When we read Acts 11, we identify with Peter who had tunnel vision, a turn-by-turn Trip-Tik who perceive a narrow route laid out by an old understanding that there is only one and only path to God available to the Jews only. Being situated in the heart of Chinatown, we clearly know that we have a mission field outside our front doors. We don’t have to drive off the maps to reach others with the Good News of Jesus Christ. But sometimes, we become too familiar with the same old routes almost like the way we drive like an autopilot from home to work. Reflecting on your commute, you can’t even remembered anything because it has just become so routine and familiar. Suddenly you arrive at work!

One of the oldest globes in existence is the Hunt-Lenox Globe made about in 1515. It is noteworthy because it is the only ancient map that includes the Latin words “HC SVNT DRACONES” (hic sunt dracones)—which translates: “Here Be Dragons.” On the map, those words appear near the coast of Southeast Asia. In life, when our maps prove inadequate, irrational fear often results.

This is one of the reasons why we are sending a team of 18 people to Northern Thailand this June.  There is nothing to be afraid in Southeast Asia. They will be driving off the map or flying off the map of familiarity and into the unknown because God’s has a bigger context of the world. And no longer are we afraid or do we consider the Hill Tribe people as being unclean because what God has made clean, we must not call profane.

Just like Peter, the Jew was working with Cornelius, the Gentile to drive off their prescribed routes to meet each other as an example of the new route God was showing the church, our mission group will be partnering with missionaries and village leaders to build a life-giving relationship that will lead to fresh clean water, health hygiene, agricultural development, and schools.

God invited Peter to unfold a much larger map that reveals a world of possibilities for people of all kinds, united around the singular direction of God’s grace and God’s redemptive mission in the world.

What is the current path on your narrow GPS that you’re on that keeps you from seeing God’s big picture?

Who are the people whom others consider to be off the map and outside God’s grace? Are you ready to drive there to meet them?

How will you, like Peter, listen to the Spirit’s direction and drive off the map to reach those whom the rest of the world just drive pass?

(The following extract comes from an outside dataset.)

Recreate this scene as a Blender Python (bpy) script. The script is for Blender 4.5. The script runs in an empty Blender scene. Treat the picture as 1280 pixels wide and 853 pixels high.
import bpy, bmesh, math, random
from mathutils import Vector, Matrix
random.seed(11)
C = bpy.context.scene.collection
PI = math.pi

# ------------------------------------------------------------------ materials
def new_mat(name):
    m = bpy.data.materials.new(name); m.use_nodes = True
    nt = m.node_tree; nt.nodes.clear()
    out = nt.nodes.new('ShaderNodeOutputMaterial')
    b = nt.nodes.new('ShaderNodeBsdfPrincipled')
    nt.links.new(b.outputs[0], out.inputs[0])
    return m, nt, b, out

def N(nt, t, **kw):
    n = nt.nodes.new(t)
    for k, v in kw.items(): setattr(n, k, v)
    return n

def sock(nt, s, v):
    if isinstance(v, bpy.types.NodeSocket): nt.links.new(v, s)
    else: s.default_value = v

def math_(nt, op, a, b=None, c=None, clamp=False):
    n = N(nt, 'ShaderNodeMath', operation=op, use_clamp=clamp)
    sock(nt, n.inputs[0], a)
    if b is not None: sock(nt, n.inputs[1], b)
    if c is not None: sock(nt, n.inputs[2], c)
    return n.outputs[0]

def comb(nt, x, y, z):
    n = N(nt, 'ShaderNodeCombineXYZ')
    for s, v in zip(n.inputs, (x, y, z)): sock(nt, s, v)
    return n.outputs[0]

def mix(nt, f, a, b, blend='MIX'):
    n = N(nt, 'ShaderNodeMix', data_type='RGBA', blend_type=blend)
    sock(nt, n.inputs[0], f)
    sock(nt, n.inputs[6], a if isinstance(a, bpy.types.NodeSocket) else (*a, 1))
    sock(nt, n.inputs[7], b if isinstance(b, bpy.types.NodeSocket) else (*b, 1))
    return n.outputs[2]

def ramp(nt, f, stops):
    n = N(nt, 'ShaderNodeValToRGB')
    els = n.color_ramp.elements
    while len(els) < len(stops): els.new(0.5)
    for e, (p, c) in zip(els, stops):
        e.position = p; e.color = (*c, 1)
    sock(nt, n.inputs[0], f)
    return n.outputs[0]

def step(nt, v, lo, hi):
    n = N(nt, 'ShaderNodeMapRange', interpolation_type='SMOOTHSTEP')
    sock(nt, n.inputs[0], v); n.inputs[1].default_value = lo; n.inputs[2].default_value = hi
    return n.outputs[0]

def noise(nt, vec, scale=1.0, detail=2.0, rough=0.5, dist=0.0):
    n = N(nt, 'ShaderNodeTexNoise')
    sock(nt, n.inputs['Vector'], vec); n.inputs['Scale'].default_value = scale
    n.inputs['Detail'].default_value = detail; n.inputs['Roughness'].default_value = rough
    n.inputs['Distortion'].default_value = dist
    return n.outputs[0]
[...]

If you want to see the bigger context of God’s mission in the world, how about getting a world map or a globe and tell your children and grandchildren all the places that you have been so that they would have a bigger picture of God’s world. And if you may, pray for the Thailand Mission group who will be going in June to Chiang Mai and begin praying for all the places you hope God’s grace and God’s redemptive power will be.

Let us pray.

Dear God, enlarge our understanding and appreciation for the world by opening up our eyes to see that what you have made clean, we must not declare as profane. Lead us to drive off the familiar and narrow roads of personal security to partner with others to bring peace, justice, and the promise of a new day to others who are in search for meaning. We thank you for giving a vision to Peter so that we too may be called to proclaim Good News in Christ Jesus. Amen.